A recently released Millward Brown study encourages companies to increase their spending on Internet ads. The CTV-1 study, conducted by the Millward Brown Futures Group, started off a series of investigations into digital media. Millward Brown uses the term CTV in these studies to describe consumer-controlled television/video viewing. The long term goal is to explore digital media’s impact–both potential and realized–on branding.

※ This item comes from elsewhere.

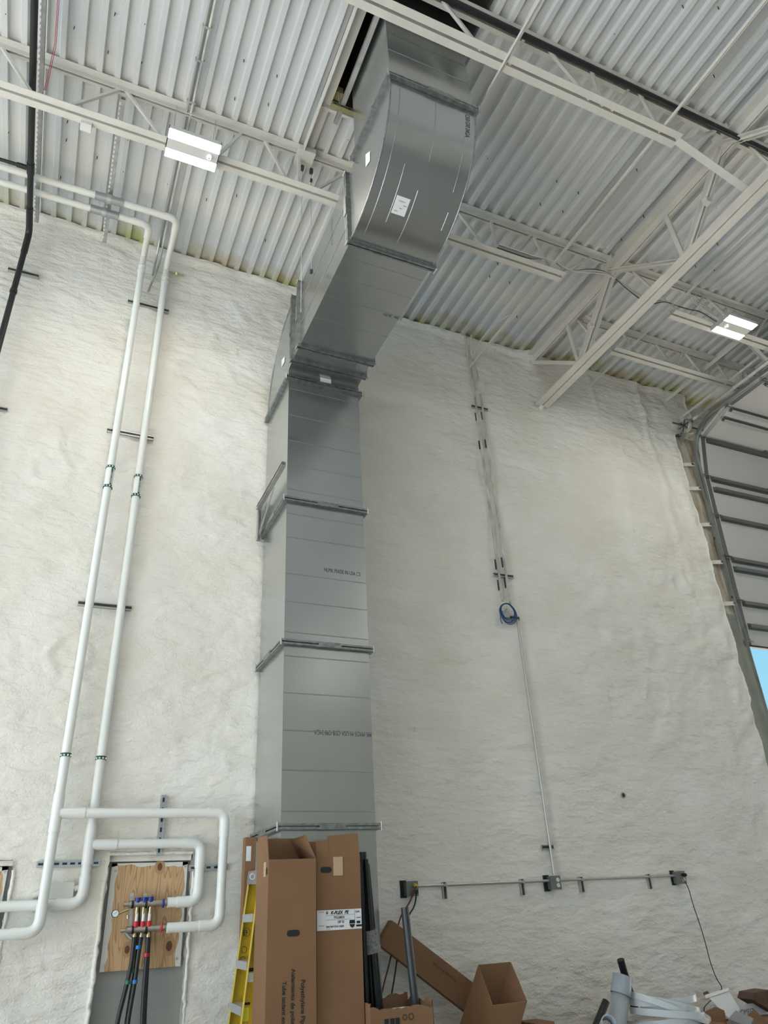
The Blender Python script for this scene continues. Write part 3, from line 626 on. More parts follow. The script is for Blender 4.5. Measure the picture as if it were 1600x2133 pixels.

The CTV-1 study compared the effect of 30-second ads when viewed during TV shows at air-time, time-lapsed via DVR and on demand at the networks’ Web sites. While the advertising performed positively in all three viewing situations, the online viewers demonstrated a higher level of engagement–making brand consideration and favorability far more likely. The support behind this conclusion comes from the observation that online viewers were 53 percent more likely to pay attention to ads than their live TV-viewing counterparts. As for DVR, we all know how easy it is to fast forward through the ads thus bring an hour long show down to a convenient 45 minute viewing time.

Because the same ad is played 3 or 4 times when a show is viewed online, this group of viewers demonstrated ad recall at four times the rate of those in the air-time TV or DVR groups. Consumer engagement seems to be key–while ads aired on regular TV led to 54 percent brand awareness and 18 percent brand recall the online ads trumped at 82 percent awareness and 77 percent recall.